I vividly remember a conversation with a guy in Maryland who was trying to explain the (ostensible) breakthrough that he and his team had made in hydrokinetics. When I was having trouble visualizing what we was talking about, he asked me to “think of it as a river in a box.”

“Oh!” I exclaimed. “You mean you take a box full of standing water, add energy to it get it moving, then extract that energy, leaving you with more energy that you added to it.”

“Exactly.”

I politely explained that the laws of physics, specifically the first and second laws of thermodynamics, make this impossible.

He wasn’t through, however, and insisted that, in his office, his people had constructed a “working model.”
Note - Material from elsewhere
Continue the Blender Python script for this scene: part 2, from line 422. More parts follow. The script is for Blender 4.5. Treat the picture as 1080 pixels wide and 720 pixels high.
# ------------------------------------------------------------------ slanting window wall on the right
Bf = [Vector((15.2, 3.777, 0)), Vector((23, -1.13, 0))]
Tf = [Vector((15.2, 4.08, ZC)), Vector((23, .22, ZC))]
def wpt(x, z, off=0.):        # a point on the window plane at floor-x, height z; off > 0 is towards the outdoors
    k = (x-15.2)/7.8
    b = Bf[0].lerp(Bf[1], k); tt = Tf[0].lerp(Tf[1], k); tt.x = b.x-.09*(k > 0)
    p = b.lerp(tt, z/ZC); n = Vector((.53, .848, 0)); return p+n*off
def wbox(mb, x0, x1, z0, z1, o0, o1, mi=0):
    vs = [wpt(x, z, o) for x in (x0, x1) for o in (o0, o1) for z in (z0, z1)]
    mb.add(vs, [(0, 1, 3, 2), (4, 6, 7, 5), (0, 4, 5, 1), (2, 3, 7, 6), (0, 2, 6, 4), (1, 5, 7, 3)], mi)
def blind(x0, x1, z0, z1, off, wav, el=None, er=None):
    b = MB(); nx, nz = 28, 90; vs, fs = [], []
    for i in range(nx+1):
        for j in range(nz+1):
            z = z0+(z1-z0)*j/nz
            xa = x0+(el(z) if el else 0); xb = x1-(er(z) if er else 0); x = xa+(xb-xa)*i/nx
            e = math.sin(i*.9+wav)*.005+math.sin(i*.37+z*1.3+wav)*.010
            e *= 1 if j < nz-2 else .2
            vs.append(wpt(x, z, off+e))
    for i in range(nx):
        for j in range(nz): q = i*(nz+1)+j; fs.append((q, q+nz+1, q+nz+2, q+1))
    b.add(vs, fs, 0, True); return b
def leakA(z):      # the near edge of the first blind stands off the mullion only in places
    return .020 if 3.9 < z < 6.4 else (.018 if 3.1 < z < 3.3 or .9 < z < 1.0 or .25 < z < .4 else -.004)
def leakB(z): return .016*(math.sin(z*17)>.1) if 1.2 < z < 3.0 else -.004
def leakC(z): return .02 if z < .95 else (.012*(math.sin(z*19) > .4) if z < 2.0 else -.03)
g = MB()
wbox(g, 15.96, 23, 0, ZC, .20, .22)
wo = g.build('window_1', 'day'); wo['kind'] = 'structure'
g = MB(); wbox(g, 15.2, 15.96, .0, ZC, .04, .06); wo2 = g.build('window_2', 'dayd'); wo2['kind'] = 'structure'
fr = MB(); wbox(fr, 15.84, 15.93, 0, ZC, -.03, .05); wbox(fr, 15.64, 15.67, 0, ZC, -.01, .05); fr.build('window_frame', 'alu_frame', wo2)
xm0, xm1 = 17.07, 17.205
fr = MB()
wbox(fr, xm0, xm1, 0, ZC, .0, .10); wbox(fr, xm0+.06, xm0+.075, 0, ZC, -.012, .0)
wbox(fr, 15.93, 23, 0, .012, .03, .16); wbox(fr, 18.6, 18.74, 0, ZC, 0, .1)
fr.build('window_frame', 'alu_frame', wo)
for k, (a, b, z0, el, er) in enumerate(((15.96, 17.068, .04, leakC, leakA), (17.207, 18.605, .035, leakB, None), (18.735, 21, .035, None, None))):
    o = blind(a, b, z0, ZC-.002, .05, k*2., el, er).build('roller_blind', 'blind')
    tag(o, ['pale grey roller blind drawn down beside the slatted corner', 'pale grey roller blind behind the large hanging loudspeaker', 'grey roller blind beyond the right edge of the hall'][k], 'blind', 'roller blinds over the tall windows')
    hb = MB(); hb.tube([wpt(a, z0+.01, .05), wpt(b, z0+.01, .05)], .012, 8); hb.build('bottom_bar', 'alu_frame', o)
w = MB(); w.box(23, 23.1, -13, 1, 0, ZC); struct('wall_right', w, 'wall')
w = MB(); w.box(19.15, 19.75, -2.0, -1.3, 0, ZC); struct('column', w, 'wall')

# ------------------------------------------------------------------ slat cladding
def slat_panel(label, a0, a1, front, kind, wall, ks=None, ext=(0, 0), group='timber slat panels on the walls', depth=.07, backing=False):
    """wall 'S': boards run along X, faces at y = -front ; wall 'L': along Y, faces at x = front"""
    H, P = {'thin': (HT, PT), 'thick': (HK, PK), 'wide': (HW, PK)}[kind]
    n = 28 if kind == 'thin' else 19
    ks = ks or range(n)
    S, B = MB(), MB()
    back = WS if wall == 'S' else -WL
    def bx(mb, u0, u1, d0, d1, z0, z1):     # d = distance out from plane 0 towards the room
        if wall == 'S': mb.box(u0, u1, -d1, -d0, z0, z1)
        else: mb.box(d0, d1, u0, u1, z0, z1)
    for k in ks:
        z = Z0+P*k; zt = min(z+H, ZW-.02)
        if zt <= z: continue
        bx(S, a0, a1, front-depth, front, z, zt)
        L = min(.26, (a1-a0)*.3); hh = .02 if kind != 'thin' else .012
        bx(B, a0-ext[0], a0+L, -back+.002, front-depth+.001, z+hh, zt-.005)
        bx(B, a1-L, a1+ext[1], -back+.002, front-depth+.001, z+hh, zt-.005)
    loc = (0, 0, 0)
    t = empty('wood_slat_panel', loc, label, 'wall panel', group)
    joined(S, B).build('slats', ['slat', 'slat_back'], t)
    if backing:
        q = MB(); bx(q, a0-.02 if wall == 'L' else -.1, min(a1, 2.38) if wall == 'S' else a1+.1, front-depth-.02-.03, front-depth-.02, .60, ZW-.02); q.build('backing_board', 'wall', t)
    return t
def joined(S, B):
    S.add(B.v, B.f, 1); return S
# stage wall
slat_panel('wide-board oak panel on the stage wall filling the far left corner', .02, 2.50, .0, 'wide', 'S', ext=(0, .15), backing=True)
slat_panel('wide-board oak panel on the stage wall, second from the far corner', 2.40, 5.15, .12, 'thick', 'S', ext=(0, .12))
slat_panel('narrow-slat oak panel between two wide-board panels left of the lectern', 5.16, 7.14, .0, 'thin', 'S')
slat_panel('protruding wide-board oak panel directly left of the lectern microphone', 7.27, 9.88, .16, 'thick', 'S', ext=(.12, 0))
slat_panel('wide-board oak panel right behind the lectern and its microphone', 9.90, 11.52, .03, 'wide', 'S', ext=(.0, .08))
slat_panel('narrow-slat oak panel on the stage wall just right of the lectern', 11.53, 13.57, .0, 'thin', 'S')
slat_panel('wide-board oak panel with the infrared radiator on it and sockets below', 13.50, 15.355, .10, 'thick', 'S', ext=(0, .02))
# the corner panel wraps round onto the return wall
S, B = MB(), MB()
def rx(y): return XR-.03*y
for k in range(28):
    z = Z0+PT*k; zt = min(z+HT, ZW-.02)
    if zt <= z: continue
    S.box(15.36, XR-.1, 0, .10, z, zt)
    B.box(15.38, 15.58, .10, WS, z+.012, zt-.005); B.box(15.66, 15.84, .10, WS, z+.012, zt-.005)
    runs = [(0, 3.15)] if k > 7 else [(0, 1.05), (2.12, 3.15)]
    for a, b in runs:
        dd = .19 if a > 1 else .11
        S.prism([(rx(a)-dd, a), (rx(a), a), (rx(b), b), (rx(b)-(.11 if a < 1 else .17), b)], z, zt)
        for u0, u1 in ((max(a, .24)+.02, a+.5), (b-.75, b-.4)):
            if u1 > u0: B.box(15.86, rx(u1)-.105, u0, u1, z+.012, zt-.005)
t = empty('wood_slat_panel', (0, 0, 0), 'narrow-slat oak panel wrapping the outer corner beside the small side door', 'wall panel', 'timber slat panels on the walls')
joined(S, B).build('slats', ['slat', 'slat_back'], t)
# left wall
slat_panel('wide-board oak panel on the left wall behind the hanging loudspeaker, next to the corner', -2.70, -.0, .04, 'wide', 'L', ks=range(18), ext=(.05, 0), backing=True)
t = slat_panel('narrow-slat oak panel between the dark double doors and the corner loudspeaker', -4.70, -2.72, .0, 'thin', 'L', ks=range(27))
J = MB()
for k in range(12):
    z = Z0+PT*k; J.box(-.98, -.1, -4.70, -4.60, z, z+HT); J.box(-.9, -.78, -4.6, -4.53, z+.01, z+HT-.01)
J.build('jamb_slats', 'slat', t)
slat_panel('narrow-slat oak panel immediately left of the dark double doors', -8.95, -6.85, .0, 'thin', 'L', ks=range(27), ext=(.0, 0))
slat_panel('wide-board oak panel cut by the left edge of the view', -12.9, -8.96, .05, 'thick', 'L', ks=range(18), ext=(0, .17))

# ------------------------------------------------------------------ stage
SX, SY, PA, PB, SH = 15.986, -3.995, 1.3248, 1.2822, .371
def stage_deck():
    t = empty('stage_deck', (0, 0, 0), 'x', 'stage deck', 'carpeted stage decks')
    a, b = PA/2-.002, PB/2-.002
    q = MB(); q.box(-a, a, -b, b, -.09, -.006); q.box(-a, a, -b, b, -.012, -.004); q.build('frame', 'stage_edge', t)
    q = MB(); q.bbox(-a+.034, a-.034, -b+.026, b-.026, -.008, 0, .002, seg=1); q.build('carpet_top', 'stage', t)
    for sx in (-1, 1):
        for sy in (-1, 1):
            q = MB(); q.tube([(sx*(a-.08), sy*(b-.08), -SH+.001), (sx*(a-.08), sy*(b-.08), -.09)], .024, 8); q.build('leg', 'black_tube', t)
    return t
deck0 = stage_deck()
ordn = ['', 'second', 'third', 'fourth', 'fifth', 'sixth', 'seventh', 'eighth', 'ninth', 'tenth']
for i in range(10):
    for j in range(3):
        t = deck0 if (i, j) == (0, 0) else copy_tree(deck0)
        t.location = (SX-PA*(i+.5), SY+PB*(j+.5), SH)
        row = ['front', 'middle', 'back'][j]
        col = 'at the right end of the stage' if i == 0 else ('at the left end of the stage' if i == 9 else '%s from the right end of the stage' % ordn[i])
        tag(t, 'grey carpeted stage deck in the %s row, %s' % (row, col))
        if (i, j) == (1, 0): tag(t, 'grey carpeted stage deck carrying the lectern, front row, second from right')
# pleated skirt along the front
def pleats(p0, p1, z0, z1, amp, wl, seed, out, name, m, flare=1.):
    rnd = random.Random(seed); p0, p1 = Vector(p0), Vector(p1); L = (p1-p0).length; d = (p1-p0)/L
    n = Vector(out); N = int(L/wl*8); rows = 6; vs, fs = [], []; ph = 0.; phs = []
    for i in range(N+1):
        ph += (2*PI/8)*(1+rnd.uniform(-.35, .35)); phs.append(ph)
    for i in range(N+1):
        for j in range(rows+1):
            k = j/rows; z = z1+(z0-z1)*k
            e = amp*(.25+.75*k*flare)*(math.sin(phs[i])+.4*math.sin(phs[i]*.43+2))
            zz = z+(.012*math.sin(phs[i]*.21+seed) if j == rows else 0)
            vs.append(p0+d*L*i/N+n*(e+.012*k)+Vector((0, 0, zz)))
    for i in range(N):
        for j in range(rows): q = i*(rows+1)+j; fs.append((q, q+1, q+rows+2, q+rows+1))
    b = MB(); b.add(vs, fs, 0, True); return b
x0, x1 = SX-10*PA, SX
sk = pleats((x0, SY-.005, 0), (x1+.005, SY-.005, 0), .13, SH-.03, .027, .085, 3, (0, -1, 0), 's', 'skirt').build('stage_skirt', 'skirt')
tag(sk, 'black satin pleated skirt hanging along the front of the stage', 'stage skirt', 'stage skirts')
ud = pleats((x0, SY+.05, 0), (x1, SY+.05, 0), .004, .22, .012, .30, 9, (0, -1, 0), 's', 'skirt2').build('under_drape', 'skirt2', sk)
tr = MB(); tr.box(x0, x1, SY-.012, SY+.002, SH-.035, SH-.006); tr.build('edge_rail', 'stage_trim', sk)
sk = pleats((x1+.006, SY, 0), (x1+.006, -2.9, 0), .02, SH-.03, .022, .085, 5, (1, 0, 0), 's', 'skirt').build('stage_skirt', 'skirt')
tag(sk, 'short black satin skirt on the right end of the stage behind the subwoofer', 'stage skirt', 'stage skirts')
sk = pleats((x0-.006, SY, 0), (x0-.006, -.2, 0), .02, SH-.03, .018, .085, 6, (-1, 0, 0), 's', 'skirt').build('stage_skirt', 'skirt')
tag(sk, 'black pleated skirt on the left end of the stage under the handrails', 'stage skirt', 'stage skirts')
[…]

Here’s where my tone descended into something less than 100% polite. I told him that he may think he has a working model, but he’s wrong; if he believes this, he’s ignorant; if he doesn’t, but is conducting this conversation anyway, he’s a fraud.

“But don’t you want to come see it?” he implored.

“No. Not only would not fly across the country to see whatever it is you claim to have built, I wouldn’t walk across the street to a “working model” of something that is theoretically impossible.”

I tell this story because the claim made at the upper left is essentially identical.  You’re pumping water up out of a stream, and then claiming to extract more energy when the water flows back into the stream.

Of course, social media today is rife with complete crap like this.  We’ve devolved to a point where defrauding money out of idiots is rapidly replacing baseball as our national pastime.